Prof. Warwick Edwards and Dr Eva Moreda Rodriguez
University of Glasgow colleagues Warwick Edwards and Eva Moreda Rodriguez have both been members of the RMA since they were postgraduate students – in the 1960s for Warwick and the mid-2000s for Eva – and have been involved with the Association in many different capacities, as student and ordinary members, council and committee members, respective Chairs of the Scottish Chapter, and in Eva’s case as a current co-editor of the Research Chronicle. Here they take a cross-generational perspective on the RMA’s capacity for change as we enter a challenging time for research in the arts, in which the Association has an important part to play in both the preservation of the discipline and in its development.
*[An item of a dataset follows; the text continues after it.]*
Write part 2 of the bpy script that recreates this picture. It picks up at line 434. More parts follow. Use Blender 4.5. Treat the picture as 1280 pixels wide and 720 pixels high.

Prof. Jan Smaczny and Prof. John O’Flynn
Jan Smaczny (Queens’ University, Belfast) and John O’Flynn (Dublin City University) are both former Presidents of the Society for Musicology in Ireland: Jan served two terms from 2006–12 and John is the most recent past President, having stepped down in 2024. In this conversation, they discuss how the foundation of the SMI in 2003 grew out of its origins as the Irish Chapter of the RMA, and consider the continuing close links between the two organisations. The discussion assesses the many parallels in the RMA’s and SMI’s aims and priorities – particularly their shared emphasis on accommodating the widening scope of Music Studies as a discipline, as well as initiatives both groups are undertaking to tackle inequalities, and enable them better to represent the diversity of the discipline and its researchers. As well as comparing and contrasting the two groups’ activities in supporting research in music, Jan and John reminisce about joint enterprises, including the combined RMA–SMI conference held in Dublin in 2009.
Dr Barbara Gentili and Dr Carlo Cenciarelli
Barbara Gentili (University of Surrey) and Carlo Cenciarelli (Cardiff University) discuss their experiences of getting involved with the RMA when they came to the UK from Europe. They consider its influence on their early career development, and how they feel they have benefited from the intellectual stimulation, social interactions and encouragement from more senior members that they have experienced as members – particularly by attending RMA conferences and events. Comparing these experiences with those they have had in equivalent European contexts, they also discuss how the Association reflects and influences the shape of UK musicology.
Dr Lola San Martín Arbide and Prof. Natasha Loges
Beginning with reminiscences of their first meeting at the RMA Annual Conference in Manchester in 2019, Lola San Martín Arbide (University of Seville) and Natasha Loges (Freiburg University of Music) discuss how today’s RMA seeks to break down boundaries. Both speak as scholars who have been based in the UK but now hold positions in European institutions, and they reflect on the RMA’s focus on building bridges with its European counterparts and its emphasis on both national and international perspectives on musicology. They also consider their personal experiences of being made to feel welcome and included at RMA events and ways they have benefited from the opportunities for collaboration that the RMA has opened for them, as well as the association’s consciously holistic approach to developing music scholarship in all its contexts.